Daniel Webster, one time, was asked, “Sir, what is the greatest thought that ever entered your mind?”  And Daniel Webster replied, the great statesman replied, “The greatest thought that ever came into my mind is the thought of my individual responsibility unto God.”

How true, the wonderful word of the statesman.  Not to me, not to any man, but the voice is the voice of God.  And the appeal is the appeal of God. And the invitation is the invitation of God.  And the response is made unto God.

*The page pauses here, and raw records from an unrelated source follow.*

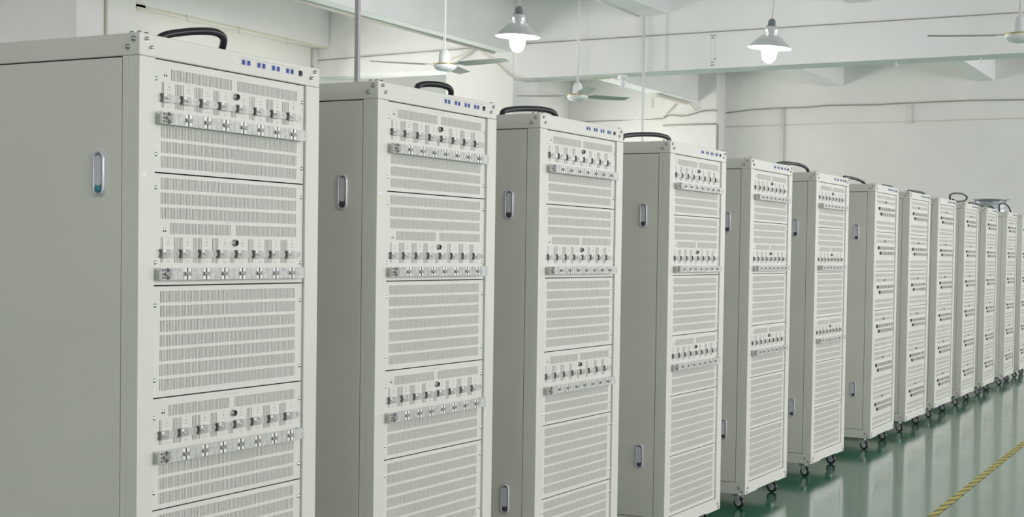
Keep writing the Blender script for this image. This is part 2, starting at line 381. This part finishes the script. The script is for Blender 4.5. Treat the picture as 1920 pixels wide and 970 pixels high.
for p, ti, ax, lb in (((-5.98, 11.17, E0+1.90), .045, 'Y', 'lit pendant lamp with flared metal shade, left of the two, above the third cabinet'),
                      ((-4.185, 12.70, E0+1.905), .075, 'Y', 'lit pendant lamp with flared metal shade, right of the two, tilted, above the fifth cabinet')):
    pendant(p, ti, ax, lb); lampglow(p, 22)

# ------------------------------------------------------------------ ceiling fans
def fan(loc, ang, label, ps=1.45, th=.0016):
    t = empty('ceiling_fan', loc)
    b = MB(); b.lathe([(.0001, -.055), (.05, -.053), (.085, -.04), (.112, -.022), (.118, -.008), (.118, .006), (.10, .018), (.052, .024)], 'fan', n=36)
    b.lathe([(.0525, .02), (.055, .03), (.055, .085), (.048, .125), (.030, .150), (.013, .158)], 'fan', n=28); b.build('motor_housing', parent=t)
    b = MB(); b.lathe([(.1185, .004), (.121, .008), (.112, .016), (.100, .0195)], 'goldring', n=36); b.build('trim_ring', parent=t)
    b = MB(); b.tube([(0, 0, .15), (0, 0, H_SLAB-loc[2]-.05)], .0125, 'fan', n=12); b.build('down_rod', parent=t)
    b = MB(); b.lathe([(.05, -.05), (.045, -.02), (.02, .0)], 'fan', n=16); b.build('canopy', parent=t, loc=(0, 0, H_SLAB-loc[2]-.002))
    for a in ang:
        b = MB(); bl = MB()
        rings = []
        for r, w, tw, dz in ((.10, .035, -.05, .012), (.16, .04, -.14, .012), (.20, .11, -.17, .010), (.35, .125, -.16, .012), (.55, .12, -.15, .016), (.66, .112, -.14, .02), (.70, .105, -.14, .022)):
            tw *= ps; c, s_ = math.cos(tw), math.sin(tw); hw = w/2
            rings.append([(r, -hw*c+th*s_, dz-hw*s_-th), (r, hw*c+th*s_, dz+hw*s_-th), (r, hw*c-th*s_, dz+hw*s_+th), (r, -hw*c-th*s_, dz-hw*s_+th)])
        bl.ring_surface(rings, 'blade', smooth=False)
        o = bl.build('blade', parent=t, rz=math.radians(a))
    tag(t, label, 'fan', 'white three-blade ceiling fans')
    return t
fan((-7.0, 11.62, E0+1.75), (-3, 217, 104), 'white ceiling fan on a thick rod above the second cabinet')
fan((-6.94, 14.39, E0+1.745), (62, -52, 190), 'farther white ceiling fan between the two pendant lamps')
fan((-1.875, 11.90, E0+1.77), (191, 311, 71), 'white ceiling fan cut off by the right edge of the picture', ps=.45, th=.003)

# ------------------------------------------------------------------ equipment cabinets
# local axes of a cabinet: x = out of the front face, y = along the row, z = up
W, HB, D, Z0 = .60, 1.4548, .80, .072
TOP = 1.4103; PIT = .22672
REC = -.006
def capsule(cy, cz, hw, hh, n=8):
    pts = []
    for i in range(n+1): a = math.pi*i/n; pts.append((cy+hw*math.cos(a), cz+hh-hw+hw*math.sin(a)))
    for i in range(n+1): a = math.pi+math.pi*i/n; pts.append((cy+hw*math.cos(a), cz-hh+hw+hw*math.sin(a)))
    return pts
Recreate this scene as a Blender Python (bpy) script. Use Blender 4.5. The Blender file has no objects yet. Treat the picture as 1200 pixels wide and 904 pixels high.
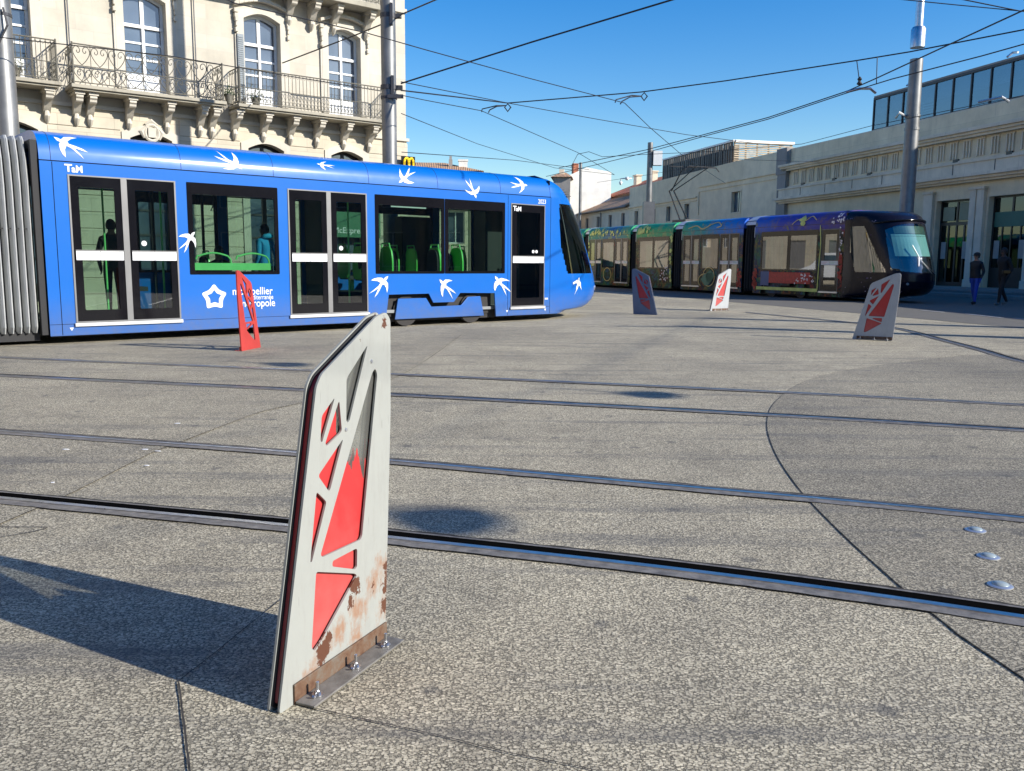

“Today if ye will hear His voice, harden not your hearts” [Hebrews 3:7-8].  “God limiteth a certain time, saying in David, Today if ye will hear His voice, harden not your hearts” [Hebrews 4:7].  And as David wrote in the twenty-seventh Psalm: “When the Lord saidst, Seek ye My face; my heart said unto Him, Thy face, Lord, will I seek” [Psalm 27:8].

Will you?  Will you?  “As the Holy Spirit saith, Today if you will hear His voice, harden not your heart” [Hebrews 3:7-8].  And “When the Lord saidst, Seek ye My face; my heart said, Thy face, Lord, will I seek” [Psalm 27:8].

Come.  Come.  Come.  Somebody you, to give his heart in trust to the Lord [Romans 10:8-13], “And here I come.  Here I am.”  Somebody you, answering the call of God in your heart, “Here I am, and here I come.”  Somebody you, to put your life with us in the fellowship of the church [Hebrews 10:24-25], would you make it now?  Somebody you, a family, “Here we are, pastor, the whole family, and here we come.”  A couple, one; as the Spirit of the Lord shall say the word and lead in the way, would you make it now?  “As the Holy Spirit saith, Today”—today [Hebrews 3:7-8].  “And Thy face, Lord, today, will I seek [Psalm 27:8].  And here I come, and here I am.”  While we stand and while we sing.